Report illustrates animal welfare progress in UK

The government has made considerable progress on improving animal welfare in the UK, according to its five-year progress report.

Commissioned by the Inter-Ministerial Group on International Animal Welfare the report – The Government’s 5 Year Progress Report on International Animal Welfare – summarises how the UK has contributed to improvements in welfare standards in the past five years.

“Animal welfare is an increasing concern amongst the general public, who frequently look to government to take the lead in both maintaining and improving standards. As an internationally acknowledged exemplar of expertise and good practice, it is important that the UK plays an active role globally too,” First Secretary of State William Hague wrote in the report.

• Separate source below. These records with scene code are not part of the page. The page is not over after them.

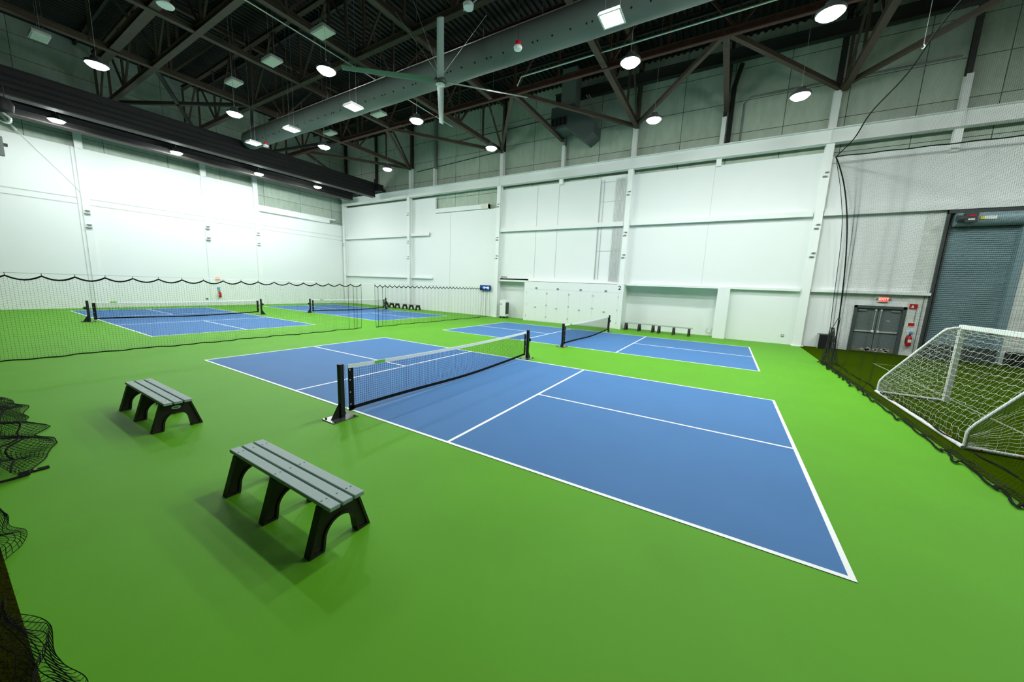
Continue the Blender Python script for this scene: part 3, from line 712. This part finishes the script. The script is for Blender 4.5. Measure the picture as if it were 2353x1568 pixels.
# ================================================================== ROOF STEEL
ZB, ZT = 11.7, 14.75
def truss_y(x, y0, y1, lb, step=2.35, m='truss'):
    t = thing('roof_truss', lb, 'truss', (x,y0,ZB), 'roof trusses running from wall to wall')
    MB().ibeam((x,y0,ZB),(x,y1,ZB),.24,.24,.03).build('bottom_chord',m,t)
    MB().ibeam((x,y0,ZT),(x,y1,ZT),.22,.24,.03).build('top_chord',m,t)
    n = max(2, int((y1-y0)/step)); ys = [y1-(y1-y0)*i/n for i in range(n+1)]
    for i, y in enumerate(ys): MB().bar((x,y,ZB),(x,y,ZT),.10,.10).build('vertical',m,t)
    for i in range(n):
        a, b = (ZB,ZT) if i%2 == 0 else (ZT,ZB); MB().bar((x,ys[i],a),(x,ys[i+1],b),.09,.09).build('diagonal',m,t)
def truss_x(y, x0, x1, lb, m='truss', w=.22, step=2.3):
    t = thing('roof_truss', lb, 'truss', (x0,y,ZB), 'roof trusses running lengthwise')
    MB().ibeam((x0,y,ZB),(x1,y,ZB),w,w,.03).build('bottom_chord',m,t)
    MB().ibeam((x0,y,ZT-.1),(x1,y,ZT-.1),.2,.2,.03).build('top_chord',m,t)
    n = int((x1-x0)/step); xs = [x0+(x1-x0)*i/n for i in range(n+1)]
    for xx in xs: MB().bar((xx,y,ZB),(xx,y,ZT-.1),.09,.09).build('vertical',m,t)
    for i in range(n):
        a, b = (ZB,ZT-.1) if i%2 == 0 else (ZT-.1,ZB); MB().bar((xs[i],y,a),(xs[i+1],y,b),.08,.08).build('diagonal',m,t)
truss_y(-18.3,-14,18.5,'brown roof truss meeting the long wall above the far wall benches')
truss_y(-9.2,-8,18.5,'brown roof truss meeting the long wall above the wall clock')
truss_y(0.0,-4,18.5,'brown roof truss meeting the long wall above the storage closet')
truss_y(8.95,2,18.5,'brown roof truss meeting the long wall above the turf edge column')
truss_x(12.2,-27.6,14,'rust red roof truss running lengthwise closest to the long wall','rust')
truss_x(6.85,-27.6,8,'brown roof truss running lengthwise behind the grey duct')
truss_x(2.9,-27.6,4,'brown roof truss running lengthwise on the camera side of the ceiling fan')
for i,(a,b,lb) in enumerate((((-13.4,-6,ZB),(-13.4,12.2,ZB),'slim brown purlin between the trusses over the far courts'),((-5.8,1,ZB),(-5.8,12.2,ZB),'slim brown purlin crossing above the ceiling fan'),
    ((4.4,12.2,ZB),(4.4,18.5,ZB),'short brown tie running from the post with the black pipe'),((-4.6,12.2,ZB),(-4.6,18.5,ZB),'short brown tie running past the air handler'),
    ((-20.5,1.62,ZB+.1),(-5,1.62,ZB+.1),'heavy brown twin beam crossing the dark corner above the bridge crane'))):
    tag(MB().ibeam(a,b,.22 if i<4 else .3,.2 if i<4 else .3,.03).build('roof_tie','truss'), lb, 'beam')
# flat bracing between column heads and the rust truss
BR = [((-18.4,18.4),(-13.8,12.2)),((-9.25,18.4),(-13.8,12.2)),((-9.25,18.4),(-4.6,12.2)),((-0.1,18.4),(-4.6,12.2)),((-0.1,18.4),(4.4,12.2)),((8.75,18.4),(4.4,12.2)),((8.75,18.4),(13.2,12.2)),((-27.4,18.4),(-22.9,12.2)),((-18.4,18.4),(-22.9,12.2))]
nm = ['far bench column','clock column from the corner side','clock column towards the fan','closet column towards the fan','closet column towards the black pipe','turf edge column towards the black pipe','turf edge column towards the roller door','corner column','far bench column from the crane side']
for ((xa,ya),(xb,yb)), s_ in zip(BR,nm):
    tag(MB().bar((xa,ya,ZB+.02),(xb,yb,ZB+.02),.17,.17).build('roof_brace','truss'), 'slanting brown brace at the head of the '+s_, 'brace', 'flat braces along the long wall')
for (a,b,lb) in (((-18.3,2.9,ZB),(-27.6,7.6,ZB),'dark brace from the truss to the end wall post by the small exit sign'),((-18.3,6.85,ZB),(-27.6,1.8,ZB),'dark brace from the truss to the end wall post by the far net'),
                 ((-18.3,6.85,ZB),(-27.6,10.8,ZB),'dark brace from the truss to the end wall where the lining steps'),((-18.3,12.2,ZB),(-27.6,10.8,ZB),'dark brace from the rust truss to the end wall')):
    tag(MB().bar(a,b,.16,.16).build('roof_brace','trussdark'), lb, 'brace', 'braces to the end wall')
tag(MB().ibeam((-5.2,18.35,14.1),(X1,18.35,14.1),.3,.55,.04).build('eaves_beam','trussdark'),'dark deep beam running lengthwise along the top of the long wall','beam')
for a in range(9):
    y = -6+a*2.75
    tag(MB().ibeam((-28,y,14.98),(14,y,14.98),.12,.2,.02).build('purlin','trussdark'),'dark purlin directly under the corrugated roof deck','purlin','purlins under the roof deck')
# pipes under the roof
for (pts,r,m,lb) in (([(-3.9,11.45,11.5),(-3.6,11.3,11.75),(14,11.3,11.75)],.035,'steel','pale sprinkler pipe running lengthwise below the deck, bent down at the fan end'),
                     ([(-12,11.9,11.45),(14,11.9,11.45)],.03,'rust','thin reddish sprinkler pipe parallel to the pale pipe'),
                     ([(-9.5,-6,11.5),(-9.5,13.5,11.5)],.022,'steel','thin white conduit running from wall to wall over the far net gap'),
                     ([(4.62,18.55,9.97),(4.62,18.55,12.75),(4.85,18.4,13.7)],.11,'black','thick black pipe rising beside the slim post'),
                     ([(5.15,18.85,9.98),(5.15,18.85,12.0),(5.4,18.85,12.25),(12.5,18.85,12.25)],.045,'midgrey','grey conduit bending from the runway girder along the concrete'),
                     ([(-18,18.86,11.5),(-9.5,18.86,11.9)],.03,'darkgrey','thin dark conduit on the concrete behind the far lamp'),
                     ([(-13.5,18.86,13.2),(-4,18.86,13.35)],.03,'darkgrey','upper thin dark conduit on the concrete above the clock column')):
    tag(MB().tube(pts,r,8).build('pipe',m,smooth=True), lb, 'pipe')

# ================================================================== DUCT
DY, DZ, DR = 7.95, 10.72, .50
du = thing('air_duct','big round grey air duct hanging lengthwise under the roof','duct',(-6,DY,DZ))
mb = MB(); rings = []
x = -21.25
pts = []; rs = []
while x < 9.0:
    pts.append((x,DY,DZ)); rs.append(DR+.006*math.sin(x*2.1)); x += .55
mb.tube(pts, rs, 40); mb.build('tube','duct',du,smooth=True)
for i in range(10):
    xx = -20.5+i*3.05; MB().tube([(xx-.01,DY,DZ),(xx+.01,DY,DZ)],DR+.010,40).build('seam_ring','duct',du,smooth=True)
cnt = 0
for i in range(44):
    xx = -19.5+i*.62
    for k in ((0,) if i%3 else (-.09,.09)):
        t = math.radians(222); c = Vector((xx+k,DY+DR*math.cos(t),DZ+DR*math.sin(t))); nrm = Vector((0,math.cos(t),math.sin(t)))
        if cnt < 60: MB().cyl(c-nrm*.02,c+nrm*.014,.028,10).build('air_hole','hole',du); cnt += 1
MB().cyl((-21.2,DY-.12,DZ+DR+.06),(9,DY-.12,DZ+DR+.06),.022,6).build('hanging_rail','steel',du)
mb = MB()
for i in range(46):
    xx = -21+i*.64; mb.box(xx-.012,DY-.14,DZ+DR-.06,xx+.012,DY-.1,DZ+DR+.07)
mb.build('rail_clip','steel',du)
mb = MB()
for i in range(12): xx = -20+i*2.4; mb.cyl((xx,DY-.12,DZ+DR+.06),(xx,DY-.12,11.62),.008,5)
mb.build('hanger_rod','steel',du)

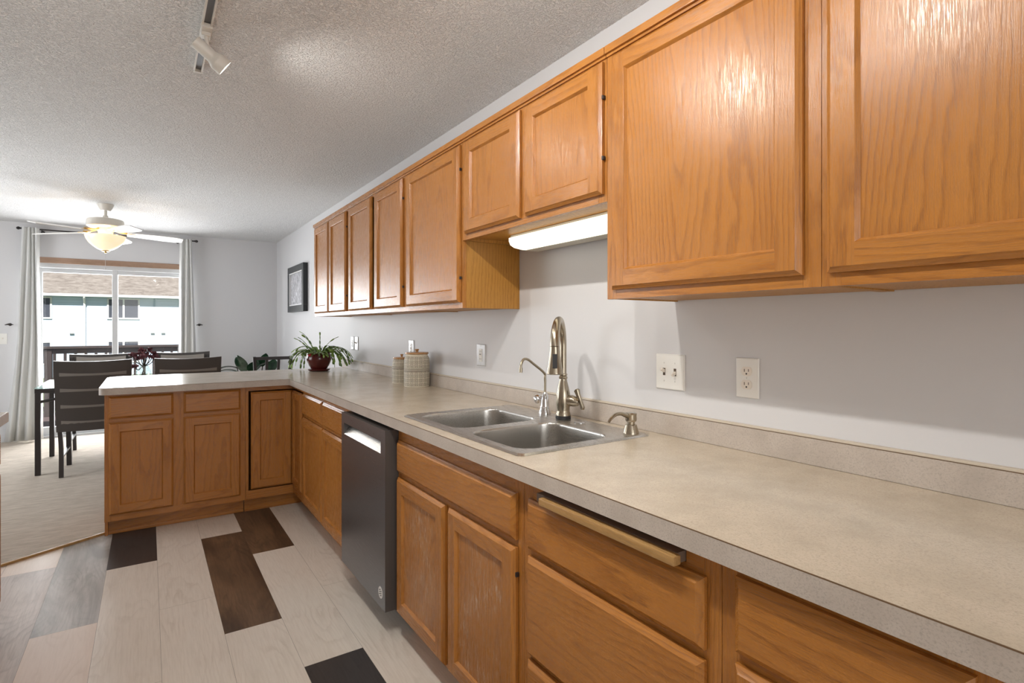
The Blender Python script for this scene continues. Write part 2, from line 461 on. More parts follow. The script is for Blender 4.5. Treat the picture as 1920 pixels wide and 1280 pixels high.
# floor: vinyl planks on a dark base
b = new(); box(b, XL - .12, XW + .12, YB - .12, YF + .14, -.10, -.002, mi=0)
pid = b.faces.layers.float.new('plank_id') if False else None
X0 = .042; PW = .2235; PL = 1.2195
special = {}
def col_off(k):
    return {-3: 3.756, -2: 2.955, -1: 3.558, 0: 2.93, 1: 3.766, 2: 3.354, 3: 2.75}.get(k, (k * .437) % PL + 2)
kinds = {}
ids = []
bm = b
cols = ['W', 'B', 'K', 'G', 'T', 'R']
def kind_of(k, n):
    # n: index of plank counted from its column seam; 0 = the plank just beyond the seam (greater Y)
    t = {(-1, 0): 'K', (-2, 0): 'G', (-2, -1): 'T', (-2, -2): 'G', (-3, 0): 'T', (-3, -1): 'R', (-3, -2): 'K', (1, -1): 'B', (2, 0): 'B', (2, -2): 'K'}
    if (k, n) in t: return t[(k, n)]
    if k <= -4: return 'TRGW'[(k * 3 + n * 5) % 4]
    return 'W'
idlist = []
for k in range(-12, 7):
    xa = X0 + PW * k; xb = xa + PW
    if xa > 1.47 or xb < XL: continue
    off = col_off(k)
    for n in range(-6, 3):
        ya = off + PL * n; yb = ya + PL
        if yb < YB or ya > 4.6: continue
        g = .0005
        x0, x1, y0, y1 = max(xa + g, XL), min(xb - g, XW), max(ya + g, YB), min(yb - g, 4.6)
        if x1 - x0 < .01 or y1 - y0 < .01: continue
        quad(bm, [(x0, y0, 0), (x1, y0, 0), (x1, y1, 0), (x0, y1, 0)], 1 + cols.index(kind_of(k, n)))
        idlist.append(((k * 7 + n * 3) % 23) + .37 * k)
bm.faces.ensure_lookup_table()
nf = len(bm.faces); nb = nf - len(idlist)
me = bpy.data.meshes.new('floor'); bm.to_mesh(me); bm.free()
for m in [mat('floor_base', (.22, .19, .16), .8)] + [PLK[c] for c in cols]: me.materials.append(m)
a = me.attributes.new('plank_id', 'FLOAT', 'FACE')
for i in range(nf): a.data[i].value = 0 if i < nb else idlist[i - nb]
fl = bpy.data.objects.new('floor', me); COL.objects.link(fl)
fl['kind'] = 'structure'; fl['label'] = 'vinyl plank floor mixing whitewashed, walnut, charcoal and grey boards'
# carpet and its wooden edge strip
ca, cb = (-.221, 4.195), (-.642, 3.945)
sl = (cb[1] - ca[1]) / (cb[0] - ca[0]); yl = ca[1] + sl * (XL - ca[0])
b = new(); prism(b, [(ca[0], ca[1]), (ca[0], 4.72), (XW, 4.72), (XW, YF), (XL, YF), (XL, yl)], -.0015, .012)
o = struct('carpet', b, M_carpet, 'beige looped carpet of the dining area beyond the peninsula')
b = new(); beam(b, (ca[0] + .002, ca[1] - .008, .005), (XL, yl - .008, .005), .018, .016, up=(0, 0, 1), bev=.004)
struct('trim_1', b, M_strip, 'thin wooden strip along the carpet edge', smooth=35)
b = new(); box(b, DX1 + .01, XW - .001, YF - .014, YF - .0005, .012, .095, .004)
struct('baseboard_far', b, M_trimwhite, 'white baseboard on the far wall', smooth=35)

# made-up windows behind the camera and on the left, unseen, for fill light
def added_window(name, lo, hi, axis):
    bf = new(); (x0, y0, z0), (x1, y1, z1) = lo, hi
    t = .05
    if axis == 'x':
        for q in ((x0, x1, y0, y1, z0, z0 + t), (x0, x1, y0, y1, z1 - t, z1), (x0, x0 + t, y0, y1, z0 + t, z1 - t), (x1 - t, x1, y0, y1, z0 + t, z1 - t), ((x0 + x1) / 2 - t / 2, (x0 + x1) / 2 + t / 2, y0, y1, z0 + t, z1 - t)): box(bf, *q)
    else:
        for q in ((x0, x1, y0, y1, z0, z0 + t), (x0, x1, y0, y1, z1 - t, z1), (x0, x1, y0, y0 + t, z0 + t, z1 - t), (x0, x1, y1 - t, y1, z0 + t, z1 - t), (x0, x1, (y0 + y1) / 2 - t / 2, (y0 + y1) / 2 + t / 2, z0 + t, z1 - t)): box(bf, *q)
    struct(name, bf, M_trimwhite, 'made-up white framed window outside the picture')
added_window('added_window_1', (-.8, YB - .09, .7), (1.1, YB - .03, 2.2), 'x')
added_window('added_window_2', (XL - .09, 4.5, .6), (XL - .03, 6.7, 2.1), 'y')

# sliding patio door
b = new(); y0, y1 = YF + .02, YF + .12
box(b, DX0, DX1, y0, y1, DZ - .045, DZ); box(b, DX0, DX0 + .035, y0, y1, 0, DZ - .045); box(b, DX1 - .035, DX1, y0, y1, 0, DZ - .045); box(b, DX0, DX1, y0, y1, -.002, .035)
door = struct('door_1', b, M_trimwhite, 'white framed sliding patio door between the curtains')
def sash(x0, x1, y, top):
    bs = new(); s = .055
    box(bs, x0, x0 + s, y, y + .035, .036, top, .004); box(bs, x1 - s, x1, y, y + .035, .036, top, .004)
    box(bs, x0 + s, x1 - s, y, y + .035, top - .05, top, .004); box(bs, x0 + s, x1 - s, y, y + .035, .036, .13, .004)
    sh = obj('sash', bs, M_trimwhite, door)
    bg = new(); box(bg, x0 + s, x1 - s, y + .015, y + .019, .13, top - .05); obj('pane', bg, M_glass, sh, smooth=0)
sash(DX0 + .036, -.300, YF + .075, 1.953); sash(-.357, DX1 - .036, YF + .035, 1.953)
b = new(); box(b, DX0 - .03, DX1 + .02, YF - .018, YF - .0005, DZ + .001, DZ + .066, .004)
struct('trim_2', b, M_trimwood, 'brown wooden head casing above the patio door', smooth=35)

# ------------------------------------------------------------------ outside
b = new(); box(b, -4.2, 3.2, YF + .15, 11.0, -.12, -.05)
struct('deck', b, M_decking, 'dark wooden deck outside the patio door')
b = new(); box(b, -60, 60, YF + .2, 120, -2.1, -1.9)
struct('lawn', b, M_grass, 'green lawn between the deck and the neighbouring house')
r = thing('deck_railing', 'dark brown wooden railing along the outer edge of the deck', 'railing', (0, 10.5, -.05))
b = new(); box(b, -4.1, 3.1, -.07, .07, 1.0, 1.035, .004); box(b, -4.1, 3.1, -.02, .02, .925, .999, .003); obj('top_rail', b, M_rail, r)
b = new(); box(b, -4.1, 3.1, -.02, .02, .08, .15, .003); obj('bottom_rail', b, M_rail, r)
for i, x in enumerate([-2.9, -1.225, .45, 2.1]):
    b = new(); box(b, x - .045, x + .045, -.045, .045, .002, .999, .003); obj('post', b, M_rail, r)
for i in range(46):
    x = -3.0 + .123 * i
    if min(abs(x - p) for p in (-2.9, -1.225, .45, 2.1)) < .07: continue
    b = new(); box(b, x - .017, x + .017, -.0175, .0175, .15, .93); obj('baluster', b, M_rail, r, smooth=0)

h = thing('neighbor_house', 'pale sided house with a tan shingle roof seen through the patio door', 'house', (0, 44, -1.9))
b = new(); box(b, -22, 20, 0, 12, 0, 5.35); obj('wall', b, M_siding, h, smooth=0)
b = new()
quad(b, [(-23, -.26, 5.24), (21, -.26, 5.24), (21, 6, 8.5), (-23, 6, 8.5)]); quad(b, [(-23, 12.6, 5.22), (21, 12.6, 5.22), (21, 6, 8.5), (-23, 6, 8.5)])
ro = obj('roof', b, M_shingle, h, smooth=0); sm = ro.modifiers.new('thick', 'SOLIDIFY'); sm.thickness = .12
b = new(); box(b, -23, 21, -.25, 0, 5.12, 5.16); obj('soffit', b, M_gutter, h, smooth=0)
b = new(); box(b, -23, 21, -.40, -.27, 5.08, 5.24, .02); obj('gutter', b, M_gutter, h)
b = new(); tube(b, [(-3.36, -.33, 5.07), (-3.36, -.32, 4.98), (-3.36, -.10, 4.75), (-3.36, -.07, 4.6), (-3.36, -.07, .2)], .065, 8); obj('downspout', b, M_gutter, h)
def hwin(x0, x1, z0, z1):
    bf = new(); t = .09
    for q in ((x0 - t, x1 + t, z0 - t, z0), (x0 - t, x1 + t, z1, z1 + t), (x0 - t, x0, z0, z1), (x1, x1 + t, z0, z1), ((x0 + x1) / 2 - .05, (x0 + x1) / 2 + .05, z0, z1)): box(bf, q[0], q[1], -.05, -.001, q[2], q[3])
    w_ = obj('window', bf, M_gutter, h, smooth=0)
    bp = new(); box(bp, x0, x1, -.02, -.001, z0, z1); obj('pane', bp, M_winpane, w_, smooth=0)
hwin(-2.12, -.55, 3.75, 4.95); hwin(-6.6, -5.05, 3.75, 4.95); hwin(-2.12, -.55, .9, 2.18); hwin(-6.6, -5.05, .9, 2.18); hwin(4.0, 5.5, 3.75, 4.95)
for x in (-4.1, .15, .75):
    b = new(); box(b, x, x + .22, -.09, -.001, 2.72, 2.79); obj('wall_vent', b, mat('vent_grey', (.25, .26, .27), .5), h, smooth=0)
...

As the report states, the government has made significant progress in tackling the growth in the Illegal Wildlife Trade (IWT); reducing the unnecessary use of animals in research internationally; sharing UK expertise to improve animal wellbeing; pressing for higher animal welfare standards in Europe and beyond; and safeguarding farm animal welfare protection in International Financial Institution (IFI) funding.

On sharing UK expertise, the report congratulated the work of Bpex and Eblex in strengthening export market relationships. The report said levy boards were continuing to develop strong relationships with their export markets, through the exchange of expertise in a range of areas (including animal welfare) and this is set to continue as competition for worldwide sales intensifies. It said: “The government has encouraged this and wider collaboration, given that stockmanship is widely recognised as the single most important influence on animal welfare, and thus industry buy-in is critical to the success of any initiative to raise standards.

“Significant increases in UK exports of pork, beef and lamb in recent years have been achieved, partly at least, as a result of our reputation for a high-quality product (underpinned by robust animal health and welfare standards).”